## [Written problem]
Up to and including the line with "from mathutils import Vector", please set down the entries below exactly, starting from the first line.
━━━ Exercise inputs
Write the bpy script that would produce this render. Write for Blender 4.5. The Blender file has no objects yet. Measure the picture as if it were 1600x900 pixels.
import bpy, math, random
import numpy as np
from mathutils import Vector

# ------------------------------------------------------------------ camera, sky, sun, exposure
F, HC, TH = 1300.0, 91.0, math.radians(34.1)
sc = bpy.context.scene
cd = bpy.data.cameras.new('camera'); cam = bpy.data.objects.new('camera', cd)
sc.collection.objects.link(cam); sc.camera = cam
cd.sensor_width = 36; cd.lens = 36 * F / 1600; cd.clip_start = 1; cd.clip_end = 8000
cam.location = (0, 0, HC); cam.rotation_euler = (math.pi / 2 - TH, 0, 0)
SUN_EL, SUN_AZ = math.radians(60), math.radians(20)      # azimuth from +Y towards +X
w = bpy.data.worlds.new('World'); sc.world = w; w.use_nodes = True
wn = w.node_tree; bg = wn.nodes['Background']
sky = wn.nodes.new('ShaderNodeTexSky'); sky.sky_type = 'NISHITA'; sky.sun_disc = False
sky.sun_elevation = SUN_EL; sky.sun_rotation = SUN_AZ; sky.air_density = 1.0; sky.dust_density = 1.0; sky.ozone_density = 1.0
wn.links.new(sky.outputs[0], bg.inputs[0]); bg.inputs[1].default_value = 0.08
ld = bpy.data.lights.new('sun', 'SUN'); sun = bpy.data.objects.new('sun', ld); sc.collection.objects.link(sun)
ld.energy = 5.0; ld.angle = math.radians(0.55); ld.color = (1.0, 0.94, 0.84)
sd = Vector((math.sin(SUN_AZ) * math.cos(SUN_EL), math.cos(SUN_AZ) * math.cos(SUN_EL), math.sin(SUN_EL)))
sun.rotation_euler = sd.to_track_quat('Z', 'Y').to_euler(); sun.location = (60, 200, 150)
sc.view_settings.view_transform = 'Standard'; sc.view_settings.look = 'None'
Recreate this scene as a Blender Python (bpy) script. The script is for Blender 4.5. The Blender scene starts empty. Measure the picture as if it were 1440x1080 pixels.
━━━━━━
## [Written solution]
Write the bpy script that would produce this render. Write for Blender 4.5. The Blender file has no objects yet. Measure the picture as if it were 1600x900 pixels.
import bpy, math, random
import numpy as np
from mathutils import Vector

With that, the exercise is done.